Croagh Patrick from Carrowkeel.

Cairns K, L and the stone structure mentioned below are all on this 'Croagh Patrick axis' which extends across Lough Arrow to Shee Lugh on Moytura in the other direction.

The Croagh Patrick Stone, right-hand recess, Cairn K.

The passage and axis of the chamber is oriented directly to Queen Maeve's Cairn on the summit of Knocknarea, as are Cairns E, G and B. At about 15° west of north, the chamber is oriented much too far north for the sun or moon to have ever shone into the chamber. The summits of both Queen Maeve's Cairn and Cairn K are at the same altitude above sea level.

The items found during the excavation of Cairn K in 1911 were typical of the finds in the other cairns: pieces of the neolithic pottery, known as Carrowkeel Ware since that time; a mixture of cremated and unburned human remains, chalk balls, antler pins and pendants.

The rectangular stone chamber close to Cairn K.

A few meters east of Cairn K is a small stone box or cist, originally covered with a large stone slab, which was smashed by 'rabbit hunters' according to Macalister. The long axis of the cist, and door slab are oriented to Knocknarea. The shattered remains of the lid or capstone, scattered around the entrance, indicate an unrecorded episode of treasure-hunting before the 1911 investigations. The lack of weathering on the chamber slabs suggest that the capstone was smashed recently enough, posibly in the 1800's.

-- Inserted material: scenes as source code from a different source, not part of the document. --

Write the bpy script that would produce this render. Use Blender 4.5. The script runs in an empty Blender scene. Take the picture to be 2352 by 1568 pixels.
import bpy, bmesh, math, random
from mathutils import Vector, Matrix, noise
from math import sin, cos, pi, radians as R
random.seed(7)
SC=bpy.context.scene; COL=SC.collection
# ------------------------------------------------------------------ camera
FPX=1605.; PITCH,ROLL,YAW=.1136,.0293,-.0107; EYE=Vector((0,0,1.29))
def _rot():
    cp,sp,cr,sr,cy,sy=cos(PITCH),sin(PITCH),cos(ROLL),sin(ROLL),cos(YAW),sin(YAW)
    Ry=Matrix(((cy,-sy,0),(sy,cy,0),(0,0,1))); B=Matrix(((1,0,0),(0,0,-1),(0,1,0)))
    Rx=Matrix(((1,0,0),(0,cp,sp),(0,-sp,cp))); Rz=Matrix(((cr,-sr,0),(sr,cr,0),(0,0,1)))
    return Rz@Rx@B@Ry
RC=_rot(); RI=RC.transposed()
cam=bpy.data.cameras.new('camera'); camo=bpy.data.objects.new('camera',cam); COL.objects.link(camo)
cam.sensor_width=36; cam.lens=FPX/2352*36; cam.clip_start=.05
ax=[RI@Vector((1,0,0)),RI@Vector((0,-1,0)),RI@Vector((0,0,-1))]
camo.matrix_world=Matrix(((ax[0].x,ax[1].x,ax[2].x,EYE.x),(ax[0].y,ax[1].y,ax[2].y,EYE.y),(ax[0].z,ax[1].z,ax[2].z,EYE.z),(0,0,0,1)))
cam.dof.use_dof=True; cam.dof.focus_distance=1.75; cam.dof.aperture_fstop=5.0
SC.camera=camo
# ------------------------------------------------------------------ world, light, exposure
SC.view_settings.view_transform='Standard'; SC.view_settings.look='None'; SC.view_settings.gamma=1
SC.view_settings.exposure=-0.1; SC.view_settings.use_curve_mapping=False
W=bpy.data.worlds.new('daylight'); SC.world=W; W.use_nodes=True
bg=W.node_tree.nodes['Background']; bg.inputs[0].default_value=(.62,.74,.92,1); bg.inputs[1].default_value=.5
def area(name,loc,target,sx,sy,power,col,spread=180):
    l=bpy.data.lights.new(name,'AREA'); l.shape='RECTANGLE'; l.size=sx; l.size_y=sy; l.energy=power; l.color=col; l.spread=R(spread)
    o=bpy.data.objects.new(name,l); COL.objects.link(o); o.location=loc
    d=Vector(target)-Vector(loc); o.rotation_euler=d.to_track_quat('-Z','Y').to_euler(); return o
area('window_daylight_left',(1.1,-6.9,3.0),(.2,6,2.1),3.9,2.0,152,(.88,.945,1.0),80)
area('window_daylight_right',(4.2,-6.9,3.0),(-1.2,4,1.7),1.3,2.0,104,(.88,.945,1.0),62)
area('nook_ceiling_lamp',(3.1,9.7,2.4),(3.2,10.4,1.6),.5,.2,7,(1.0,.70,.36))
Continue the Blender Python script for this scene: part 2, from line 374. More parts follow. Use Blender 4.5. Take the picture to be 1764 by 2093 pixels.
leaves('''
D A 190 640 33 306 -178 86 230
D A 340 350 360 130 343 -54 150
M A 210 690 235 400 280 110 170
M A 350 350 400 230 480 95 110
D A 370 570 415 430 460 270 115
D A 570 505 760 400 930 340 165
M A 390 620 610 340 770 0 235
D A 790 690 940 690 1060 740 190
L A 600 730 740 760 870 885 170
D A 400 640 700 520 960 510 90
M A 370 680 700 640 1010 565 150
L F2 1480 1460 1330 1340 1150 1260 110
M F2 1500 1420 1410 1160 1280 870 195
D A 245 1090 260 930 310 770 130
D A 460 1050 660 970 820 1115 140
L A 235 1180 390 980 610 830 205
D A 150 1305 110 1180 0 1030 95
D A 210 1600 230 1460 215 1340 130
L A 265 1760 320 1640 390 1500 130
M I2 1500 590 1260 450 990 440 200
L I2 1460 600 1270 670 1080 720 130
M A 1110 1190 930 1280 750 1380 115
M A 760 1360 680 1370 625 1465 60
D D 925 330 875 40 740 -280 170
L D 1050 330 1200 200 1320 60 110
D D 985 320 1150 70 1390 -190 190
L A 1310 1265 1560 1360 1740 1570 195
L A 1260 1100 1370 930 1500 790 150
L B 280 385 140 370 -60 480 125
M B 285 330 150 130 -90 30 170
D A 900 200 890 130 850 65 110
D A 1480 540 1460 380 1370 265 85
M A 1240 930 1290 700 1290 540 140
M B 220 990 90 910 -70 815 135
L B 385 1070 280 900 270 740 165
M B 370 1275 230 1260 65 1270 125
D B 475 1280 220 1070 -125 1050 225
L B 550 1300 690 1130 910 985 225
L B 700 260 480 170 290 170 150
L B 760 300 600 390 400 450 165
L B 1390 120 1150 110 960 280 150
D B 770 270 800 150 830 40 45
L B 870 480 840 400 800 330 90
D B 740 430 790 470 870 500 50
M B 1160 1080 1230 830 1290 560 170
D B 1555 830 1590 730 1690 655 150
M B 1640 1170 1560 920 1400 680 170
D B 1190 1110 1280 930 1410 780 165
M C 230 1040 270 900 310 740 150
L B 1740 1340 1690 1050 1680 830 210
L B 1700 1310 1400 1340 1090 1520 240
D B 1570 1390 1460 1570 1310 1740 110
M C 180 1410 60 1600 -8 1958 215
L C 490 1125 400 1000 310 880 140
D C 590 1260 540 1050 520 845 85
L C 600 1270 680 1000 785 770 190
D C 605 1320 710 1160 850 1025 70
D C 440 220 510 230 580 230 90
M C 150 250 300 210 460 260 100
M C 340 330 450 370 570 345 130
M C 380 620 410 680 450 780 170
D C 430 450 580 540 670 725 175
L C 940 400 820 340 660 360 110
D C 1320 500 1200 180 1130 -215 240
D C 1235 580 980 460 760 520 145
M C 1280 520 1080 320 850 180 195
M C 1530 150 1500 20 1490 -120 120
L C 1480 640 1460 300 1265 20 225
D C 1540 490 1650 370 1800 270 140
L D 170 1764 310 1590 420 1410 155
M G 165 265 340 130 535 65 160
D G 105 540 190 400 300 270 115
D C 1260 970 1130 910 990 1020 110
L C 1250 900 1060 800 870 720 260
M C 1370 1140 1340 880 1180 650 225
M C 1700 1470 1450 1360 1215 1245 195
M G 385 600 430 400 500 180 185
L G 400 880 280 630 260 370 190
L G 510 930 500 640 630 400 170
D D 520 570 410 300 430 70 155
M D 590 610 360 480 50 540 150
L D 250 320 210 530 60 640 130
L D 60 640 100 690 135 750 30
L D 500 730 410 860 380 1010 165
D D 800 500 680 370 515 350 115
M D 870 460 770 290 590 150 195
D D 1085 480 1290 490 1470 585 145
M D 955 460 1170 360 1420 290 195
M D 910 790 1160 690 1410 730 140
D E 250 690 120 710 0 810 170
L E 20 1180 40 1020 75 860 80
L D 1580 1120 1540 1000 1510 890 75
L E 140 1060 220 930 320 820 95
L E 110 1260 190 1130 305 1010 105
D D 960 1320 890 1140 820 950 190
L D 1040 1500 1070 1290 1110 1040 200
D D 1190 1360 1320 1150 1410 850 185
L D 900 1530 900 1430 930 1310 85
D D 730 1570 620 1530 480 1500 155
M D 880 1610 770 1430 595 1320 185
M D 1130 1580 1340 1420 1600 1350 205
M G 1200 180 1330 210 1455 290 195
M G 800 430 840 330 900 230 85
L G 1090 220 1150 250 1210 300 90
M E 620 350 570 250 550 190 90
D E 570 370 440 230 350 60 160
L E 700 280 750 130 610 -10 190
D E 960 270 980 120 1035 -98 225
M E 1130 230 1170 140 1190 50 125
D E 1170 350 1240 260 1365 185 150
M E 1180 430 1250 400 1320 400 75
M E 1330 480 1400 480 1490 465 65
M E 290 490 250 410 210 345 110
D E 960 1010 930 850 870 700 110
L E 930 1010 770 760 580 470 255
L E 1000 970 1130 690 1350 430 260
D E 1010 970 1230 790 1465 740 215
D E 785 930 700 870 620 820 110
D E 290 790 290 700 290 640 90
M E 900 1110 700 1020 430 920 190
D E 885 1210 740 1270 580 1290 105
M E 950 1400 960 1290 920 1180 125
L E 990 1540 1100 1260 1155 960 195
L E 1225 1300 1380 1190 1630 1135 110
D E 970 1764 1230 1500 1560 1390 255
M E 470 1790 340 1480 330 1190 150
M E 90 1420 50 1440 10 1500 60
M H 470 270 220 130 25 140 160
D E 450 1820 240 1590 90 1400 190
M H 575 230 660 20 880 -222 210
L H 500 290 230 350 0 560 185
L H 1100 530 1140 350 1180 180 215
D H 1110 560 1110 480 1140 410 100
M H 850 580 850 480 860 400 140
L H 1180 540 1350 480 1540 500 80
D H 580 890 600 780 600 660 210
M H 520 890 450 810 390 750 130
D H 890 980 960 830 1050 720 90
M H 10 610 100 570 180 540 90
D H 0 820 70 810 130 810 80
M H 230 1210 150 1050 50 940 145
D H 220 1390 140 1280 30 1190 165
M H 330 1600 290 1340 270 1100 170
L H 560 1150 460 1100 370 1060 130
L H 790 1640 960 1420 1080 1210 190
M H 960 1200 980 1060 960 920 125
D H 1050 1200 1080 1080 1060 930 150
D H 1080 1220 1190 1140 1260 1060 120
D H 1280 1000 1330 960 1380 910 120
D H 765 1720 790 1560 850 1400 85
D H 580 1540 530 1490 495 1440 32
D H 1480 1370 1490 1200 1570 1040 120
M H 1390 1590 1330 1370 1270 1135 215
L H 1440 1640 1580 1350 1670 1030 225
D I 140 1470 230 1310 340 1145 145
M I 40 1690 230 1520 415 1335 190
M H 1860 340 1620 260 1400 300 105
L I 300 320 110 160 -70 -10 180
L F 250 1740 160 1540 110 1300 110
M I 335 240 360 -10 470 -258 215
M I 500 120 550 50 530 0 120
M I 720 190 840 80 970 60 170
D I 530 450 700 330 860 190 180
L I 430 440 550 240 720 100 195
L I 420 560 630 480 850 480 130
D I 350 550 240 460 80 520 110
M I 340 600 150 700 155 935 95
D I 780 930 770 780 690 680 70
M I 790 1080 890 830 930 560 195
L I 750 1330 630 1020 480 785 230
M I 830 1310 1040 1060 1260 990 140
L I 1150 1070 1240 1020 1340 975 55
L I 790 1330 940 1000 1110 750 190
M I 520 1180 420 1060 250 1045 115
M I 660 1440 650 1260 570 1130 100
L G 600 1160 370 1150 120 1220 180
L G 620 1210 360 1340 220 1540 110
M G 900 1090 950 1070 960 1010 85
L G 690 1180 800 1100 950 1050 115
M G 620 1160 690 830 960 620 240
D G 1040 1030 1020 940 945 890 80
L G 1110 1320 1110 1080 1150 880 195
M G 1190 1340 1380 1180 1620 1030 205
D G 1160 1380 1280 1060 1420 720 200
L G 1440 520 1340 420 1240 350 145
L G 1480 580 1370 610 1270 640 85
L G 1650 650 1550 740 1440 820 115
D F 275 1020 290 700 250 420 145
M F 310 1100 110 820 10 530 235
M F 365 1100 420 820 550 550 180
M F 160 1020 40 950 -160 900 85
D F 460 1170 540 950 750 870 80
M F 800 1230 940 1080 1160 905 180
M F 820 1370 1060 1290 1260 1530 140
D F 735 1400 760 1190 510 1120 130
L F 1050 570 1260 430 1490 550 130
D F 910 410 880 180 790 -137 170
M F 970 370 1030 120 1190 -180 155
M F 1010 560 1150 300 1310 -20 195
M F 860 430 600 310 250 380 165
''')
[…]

The structure may be a younger version of the chamber at Listoghil in Carrowmore.

Praeger at the rectangular stone chamber in 1911.

Cairn L

Cairn L is an unexcavated structure a few meters to the west of Cairn K, with no visible remains of a passage or chamber. K and L are a pair, like G and H, C and D, E and F, M and N and O and P. Macalister and company looked at the site in 1911, but decided it wouldn't repay the effort of opening the cairn.

There are a few slabs of limestone visible in the cairn which suggest the presence of of some form of chamber or cist. The cairn is covered with peat, so the actual size is difficult to make out, but a diameter of 19 meters and height of 5 meters has been recorded, which makes it nearly as big as Cairn K. This is the natural highest point of the mountain, though the top of Cairn K is higher. In essence, the two cairns are built side by side.

Cairn K, covered with snow, gives a good idea of what the cairn would have looked like when it was covered in white quartz. The quartz chunks are long gone, robbed for souviners.